- _EXERCISE INSTRUCTIONS_
Up to and including the line with "# A rope footbridge", reproduce the listing below exactly, beginning at its first line.

- _DATASET CONTENT_
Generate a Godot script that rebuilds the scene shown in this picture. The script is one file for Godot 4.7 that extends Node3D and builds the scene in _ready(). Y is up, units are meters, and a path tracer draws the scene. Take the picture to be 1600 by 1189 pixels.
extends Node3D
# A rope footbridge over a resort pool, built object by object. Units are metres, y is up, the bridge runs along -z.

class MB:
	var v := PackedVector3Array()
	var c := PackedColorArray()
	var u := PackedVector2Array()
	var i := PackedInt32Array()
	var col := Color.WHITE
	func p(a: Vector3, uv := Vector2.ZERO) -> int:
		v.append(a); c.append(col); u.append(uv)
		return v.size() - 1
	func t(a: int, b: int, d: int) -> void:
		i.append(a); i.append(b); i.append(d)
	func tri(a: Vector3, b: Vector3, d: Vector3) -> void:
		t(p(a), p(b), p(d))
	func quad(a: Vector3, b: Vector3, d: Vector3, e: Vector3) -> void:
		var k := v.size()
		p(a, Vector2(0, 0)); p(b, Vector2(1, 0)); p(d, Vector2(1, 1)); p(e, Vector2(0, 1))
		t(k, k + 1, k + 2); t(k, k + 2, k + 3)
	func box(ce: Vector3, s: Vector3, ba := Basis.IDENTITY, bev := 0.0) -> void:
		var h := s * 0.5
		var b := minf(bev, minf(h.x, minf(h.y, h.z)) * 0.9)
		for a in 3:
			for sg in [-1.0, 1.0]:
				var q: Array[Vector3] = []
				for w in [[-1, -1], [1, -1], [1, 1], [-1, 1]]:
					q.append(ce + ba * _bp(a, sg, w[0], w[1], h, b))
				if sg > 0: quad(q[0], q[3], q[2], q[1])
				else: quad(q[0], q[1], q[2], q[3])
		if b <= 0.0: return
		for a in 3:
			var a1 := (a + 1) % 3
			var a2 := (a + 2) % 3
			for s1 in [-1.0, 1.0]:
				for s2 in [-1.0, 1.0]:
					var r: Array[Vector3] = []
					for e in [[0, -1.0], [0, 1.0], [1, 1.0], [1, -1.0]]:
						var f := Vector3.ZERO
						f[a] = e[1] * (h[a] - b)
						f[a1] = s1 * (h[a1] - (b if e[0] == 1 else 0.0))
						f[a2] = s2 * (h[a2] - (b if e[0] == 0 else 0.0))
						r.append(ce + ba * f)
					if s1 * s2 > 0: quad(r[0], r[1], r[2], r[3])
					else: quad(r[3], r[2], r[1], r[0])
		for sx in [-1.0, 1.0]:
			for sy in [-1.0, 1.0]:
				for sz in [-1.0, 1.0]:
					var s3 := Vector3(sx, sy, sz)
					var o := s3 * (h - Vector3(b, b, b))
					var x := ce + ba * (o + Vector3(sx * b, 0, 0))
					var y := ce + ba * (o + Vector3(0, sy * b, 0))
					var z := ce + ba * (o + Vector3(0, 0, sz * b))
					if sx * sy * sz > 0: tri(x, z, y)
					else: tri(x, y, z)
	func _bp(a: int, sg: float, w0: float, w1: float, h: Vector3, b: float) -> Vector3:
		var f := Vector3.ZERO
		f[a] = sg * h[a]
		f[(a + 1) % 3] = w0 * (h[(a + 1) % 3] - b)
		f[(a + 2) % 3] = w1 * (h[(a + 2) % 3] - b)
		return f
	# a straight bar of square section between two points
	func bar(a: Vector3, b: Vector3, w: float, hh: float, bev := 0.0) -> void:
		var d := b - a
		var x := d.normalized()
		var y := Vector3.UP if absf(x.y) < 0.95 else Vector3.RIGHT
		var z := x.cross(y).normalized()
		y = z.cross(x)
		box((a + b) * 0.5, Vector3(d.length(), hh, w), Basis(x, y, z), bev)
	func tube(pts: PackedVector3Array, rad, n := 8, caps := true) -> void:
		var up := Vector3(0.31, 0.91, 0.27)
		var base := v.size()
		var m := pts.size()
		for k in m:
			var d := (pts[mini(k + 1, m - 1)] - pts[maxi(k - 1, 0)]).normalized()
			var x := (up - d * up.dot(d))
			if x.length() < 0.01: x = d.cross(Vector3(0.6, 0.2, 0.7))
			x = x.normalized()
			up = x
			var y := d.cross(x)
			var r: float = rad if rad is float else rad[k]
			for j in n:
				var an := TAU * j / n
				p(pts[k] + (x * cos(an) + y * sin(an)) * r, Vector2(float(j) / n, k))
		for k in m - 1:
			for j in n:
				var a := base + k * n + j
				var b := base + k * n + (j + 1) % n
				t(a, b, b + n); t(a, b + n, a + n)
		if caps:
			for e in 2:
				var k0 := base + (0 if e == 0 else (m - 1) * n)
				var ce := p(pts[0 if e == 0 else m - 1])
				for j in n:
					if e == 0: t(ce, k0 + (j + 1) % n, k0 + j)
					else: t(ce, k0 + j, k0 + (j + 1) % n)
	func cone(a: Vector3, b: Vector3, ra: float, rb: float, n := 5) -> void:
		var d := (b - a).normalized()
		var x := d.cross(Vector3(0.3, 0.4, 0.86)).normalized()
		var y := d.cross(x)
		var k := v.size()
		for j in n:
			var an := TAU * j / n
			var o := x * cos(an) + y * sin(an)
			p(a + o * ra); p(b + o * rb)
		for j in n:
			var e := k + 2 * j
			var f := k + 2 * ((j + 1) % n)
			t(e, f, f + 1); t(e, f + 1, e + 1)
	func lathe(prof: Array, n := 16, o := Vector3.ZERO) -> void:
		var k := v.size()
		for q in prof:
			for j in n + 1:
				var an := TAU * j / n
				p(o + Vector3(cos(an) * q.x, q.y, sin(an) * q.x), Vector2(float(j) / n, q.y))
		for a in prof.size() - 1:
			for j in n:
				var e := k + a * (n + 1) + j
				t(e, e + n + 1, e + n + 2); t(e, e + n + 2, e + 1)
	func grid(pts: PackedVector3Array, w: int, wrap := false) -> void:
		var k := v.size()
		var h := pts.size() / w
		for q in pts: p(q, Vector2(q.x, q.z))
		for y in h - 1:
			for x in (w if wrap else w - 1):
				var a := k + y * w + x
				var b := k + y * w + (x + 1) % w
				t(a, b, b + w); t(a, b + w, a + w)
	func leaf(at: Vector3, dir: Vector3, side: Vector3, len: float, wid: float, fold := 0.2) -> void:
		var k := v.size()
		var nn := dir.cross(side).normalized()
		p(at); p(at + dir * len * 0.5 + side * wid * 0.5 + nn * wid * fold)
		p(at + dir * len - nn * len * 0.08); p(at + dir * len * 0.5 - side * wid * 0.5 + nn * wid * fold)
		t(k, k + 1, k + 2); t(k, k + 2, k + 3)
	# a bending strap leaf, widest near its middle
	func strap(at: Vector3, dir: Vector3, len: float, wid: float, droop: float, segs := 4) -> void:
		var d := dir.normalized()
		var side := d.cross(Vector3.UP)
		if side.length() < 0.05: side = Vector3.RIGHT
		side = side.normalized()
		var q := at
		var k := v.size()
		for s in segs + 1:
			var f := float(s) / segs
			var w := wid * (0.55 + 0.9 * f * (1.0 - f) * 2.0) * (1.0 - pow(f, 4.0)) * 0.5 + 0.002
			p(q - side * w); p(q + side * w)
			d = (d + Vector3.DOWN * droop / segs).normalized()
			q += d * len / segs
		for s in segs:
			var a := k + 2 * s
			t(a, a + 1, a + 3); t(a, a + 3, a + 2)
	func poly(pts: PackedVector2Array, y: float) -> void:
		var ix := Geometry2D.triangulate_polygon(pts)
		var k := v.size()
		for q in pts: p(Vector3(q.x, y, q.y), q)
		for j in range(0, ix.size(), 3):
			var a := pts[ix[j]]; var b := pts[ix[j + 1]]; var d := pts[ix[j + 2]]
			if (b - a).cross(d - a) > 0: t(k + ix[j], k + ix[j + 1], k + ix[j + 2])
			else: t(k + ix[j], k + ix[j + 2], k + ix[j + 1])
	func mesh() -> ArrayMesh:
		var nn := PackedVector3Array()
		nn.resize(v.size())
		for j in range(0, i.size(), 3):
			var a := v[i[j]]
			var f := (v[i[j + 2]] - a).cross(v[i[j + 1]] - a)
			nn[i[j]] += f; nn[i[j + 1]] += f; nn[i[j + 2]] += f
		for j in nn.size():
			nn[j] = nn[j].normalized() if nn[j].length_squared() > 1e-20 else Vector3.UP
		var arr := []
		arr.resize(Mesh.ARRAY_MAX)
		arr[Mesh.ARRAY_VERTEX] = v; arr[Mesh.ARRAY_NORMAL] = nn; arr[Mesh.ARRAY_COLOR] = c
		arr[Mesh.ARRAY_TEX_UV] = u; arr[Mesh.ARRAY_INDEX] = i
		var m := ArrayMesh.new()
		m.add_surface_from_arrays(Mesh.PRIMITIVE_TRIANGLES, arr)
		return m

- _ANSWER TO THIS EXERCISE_
Generate a Godot script that rebuilds the scene shown in this picture. The script is one file for Godot 4.7 that extends Node3D and builds the scene in _ready(). Y is up, units are meters, and a path tracer draws the scene. Take the picture to be 1600 by 1189 pixels.
extends Node3D
# A rope footbridge over a resort pool, built object by object. Units are metres, y is up, the bridge runs along -z.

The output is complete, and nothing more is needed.